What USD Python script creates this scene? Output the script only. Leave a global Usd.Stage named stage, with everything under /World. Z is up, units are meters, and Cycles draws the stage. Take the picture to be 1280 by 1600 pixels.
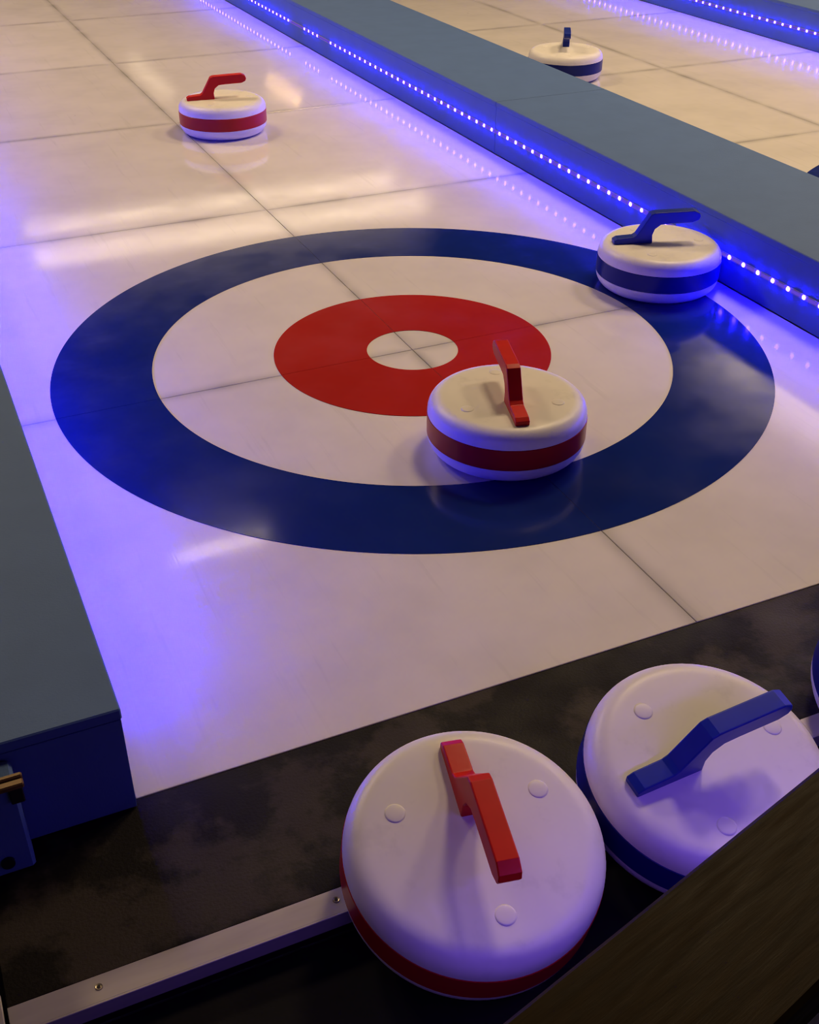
import math, random
import numpy as np, trimesh, usdkit
from shapely.geometry import Polygon, Point, box as sbox
from pxr import Usd, UsdGeom, UsdLux, Gf, Sdf

random.seed(7)
rng = np.random.default_rng(7)
stage = Usd.Stage.CreateInMemory()
UsdGeom.SetStageUpAxis(stage, 'Z')
UsdGeom.SetStageMetersPerUnit(stage, 1.0)
UsdGeom.Xform.Define(stage, '/World')
UsdGeom.Scope.Define(stage, '/World/Looks')

# ------------------------------------------------------------------ camera
F_PX = 1794.09
CAM = (-0.75661, -1.65696, 0.86806)
RT = (0.91108674, -0.41221256, 0.00132392)
DN = (-0.22667033, -0.50367216, -0.83362777)
FW = (0.34429857, 0.75920693, -0.55232538)
cam = UsdGeom.Camera.Define(stage, '/World/camera')
cam.CreateHorizontalApertureAttr(24.0)
cam.CreateVerticalApertureAttr(30.0)
cam.CreateFocalLengthAttr(F_PX / 1280 * 24.0)
cam.CreateClippingRangeAttr(Gf.Vec2f(0.02, 200))
cam.AddTransformOp().Set(Gf.Matrix4d(*RT, 0, *[-v for v in DN], 0, *[-v for v in FW], 0, *CAM, 1))
cam.CreateExposureAttr(0.0)

# ------------------------------------------------------------------ light levels (lamps are built further down, at their place)
WARM = (1.0, 0.74, 0.42)
LAMP_KEY = 46.0         # ceiling panels over the left side of the hall
LAMP_FAR = 3.6          # long ceiling panels down the hall
LED_RGB = (0.0058, 0.0024, 1.0)
LED_LEVEL = 740.0
RAIL_LED = 31.0

# ------------------------------------------------------------------ helpers
used = {}


def numbered(parent, name):
    k = (parent, name)
    n = used.get(k, -1) + 1
    used[k] = n
    return name if n == 0 else f'{name}_{n:03d}'


def mpath(n):
    return '/World/Looks/' + n


def tag(prim, label=None, cat=None, group=None, kind=None):
    for k, v in (('label', label), ('category', cat), ('group', group), ('kind', kind)):
        if v:
            prim.SetCustomDataByKey(k, v)
    return prim


def obj(name, mesh, mat, parent=None, smooth=30, label=None, cat=None, group=None, kind=None):
    base = '/World' if parent is None else str(parent.GetPath())
    m = usdkit.mesh(stage, f'{base}/{numbered(base, name)}', mesh, mpath(mat), smooth=smooth)
    return tag(m.GetPrim(), label, cat, group, kind)


def thing(name, label, cat, loc=(0, 0, 0), rot=None, group=None, kind=None):
    x = UsdGeom.Xform.Define(stage, '/World/' + numbered('/World', name))
    x.AddTranslateOp().Set(Gf.Vec3d(*loc))
    if rot is not None:
        x.AddRotateXYZOp().Set(Gf.Vec3f(*rot))
    return tag(x.GetPrim(), label, cat, group, kind)


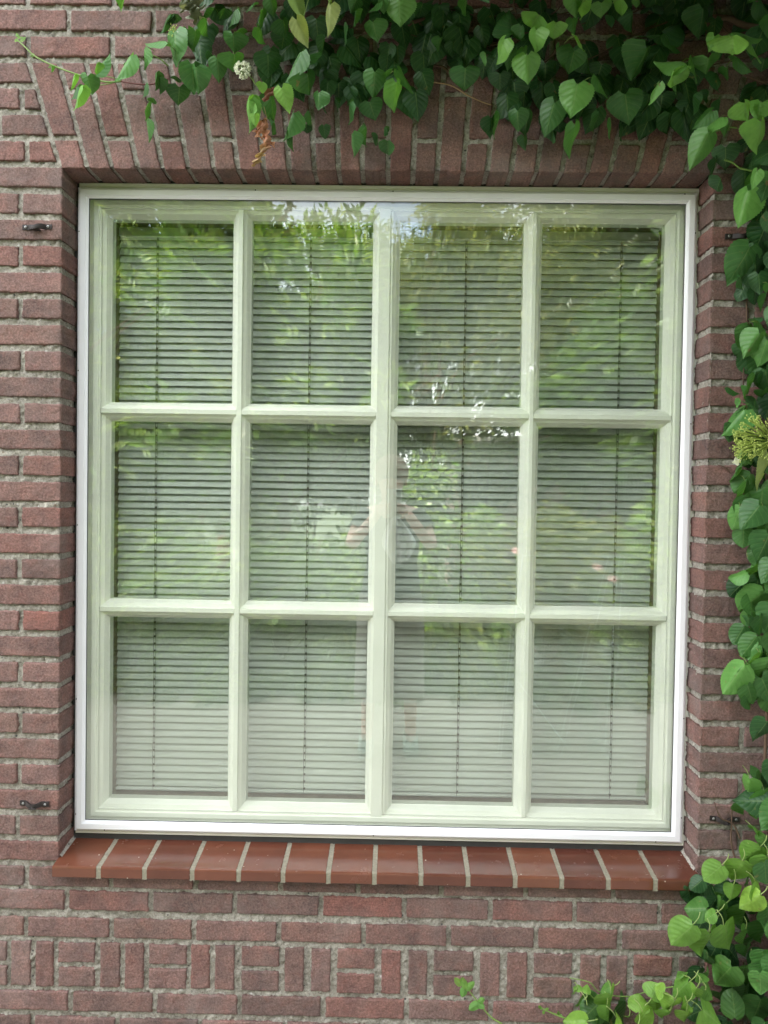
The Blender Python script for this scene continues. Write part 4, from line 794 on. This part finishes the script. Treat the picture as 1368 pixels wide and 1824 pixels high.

■ ■ ■ ■

## [What you are asked to do]
Retype all entries exactly as they appear, dropping the images.

## [Exercise response]
What USD Python script creates this scene? Output the script only. Leave a global Usd.Stage named stage, with everything under /World. Z is up, units are meters, and Cycles draws the stage. Take the picture to be 1280 by 1600 pixels.
import math, random
import numpy as np, trimesh, usdkit
from shapely.geometry import Polygon, Point, box as sbox
from pxr import Usd, UsdGeom, UsdLux, Gf, Sdf

random.seed(7)
rng = np.random.default_rng(7)
stage = Usd.Stage.CreateInMemory()
UsdGeom.SetStageUpAxis(stage, 'Z')
UsdGeom.SetStageMetersPerUnit(stage, 1.0)
UsdGeom.Xform.Define(stage, '/World')
UsdGeom.Scope.Define(stage, '/World/Looks')

# ------------------------------------------------------------------ camera
F_PX = 1794.09
CAM = (-0.75661, -1.65696, 0.86806)
RT = (0.91108674, -0.41221256, 0.00132392)
DN = (-0.22667033, -0.50367216, -0.83362777)
FW = (0.34429857, 0.75920693, -0.55232538)
cam = UsdGeom.Camera.Define(stage, '/World/camera')
cam.CreateHorizontalApertureAttr(24.0)
cam.CreateVerticalApertureAttr(30.0)
cam.CreateFocalLengthAttr(F_PX / 1280 * 24.0)
cam.CreateClippingRangeAttr(Gf.Vec2f(0.02, 200))
cam.AddTransformOp().Set(Gf.Matrix4d(*RT, 0, *[-v for v in DN], 0, *[-v for v in FW], 0, *CAM, 1))
cam.CreateExposureAttr(0.0)

# ------------------------------------------------------------------ light levels (lamps are built further down, at their place)
WARM = (1.0, 0.74, 0.42)
LAMP_KEY = 46.0         # ceiling panels over the left side of the hall
LAMP_FAR = 3.6          # long ceiling panels down the hall
LED_RGB = (0.0058, 0.0024, 1.0)
LED_LEVEL = 740.0
RAIL_LED = 31.0

# ------------------------------------------------------------------ helpers
used = {}


def numbered(parent, name):
    k = (parent, name)
    n = used.get(k, -1) + 1
    used[k] = n
    return name if n == 0 else f'{name}_{n:03d}'


def mpath(n):
    return '/World/Looks/' + n


def tag(prim, label=None, cat=None, group=None, kind=None):
    for k, v in (('label', label), ('category', cat), ('group', group), ('kind', kind)):
        if v:
            prim.SetCustomDataByKey(k, v)
    return prim


def obj(name, mesh, mat, parent=None, smooth=30, label=None, cat=None, group=None, kind=None):
    base = '/World' if parent is None else str(parent.GetPath())
    m = usdkit.mesh(stage, f'{base}/{numbered(base, name)}', mesh, mpath(mat), smooth=smooth)
    return tag(m.GetPrim(), label, cat, group, kind)


def thing(name, label, cat, loc=(0, 0, 0), rot=None, group=None, kind=None):
    x = UsdGeom.Xform.Define(stage, '/World/' + numbered('/World', name))
    x.AddTranslateOp().Set(Gf.Vec3d(*loc))
    if rot is not None:
        x.AddRotateXYZOp().Set(Gf.Vec3f(*rot))
    return tag(x.GetPrim(), label, cat, group, kind)


The Blender Python script for this scene continues. Write part 4, from line 794 on. This part finishes the script. Treat the picture as 1368 pixels wide and 1824 pixels high.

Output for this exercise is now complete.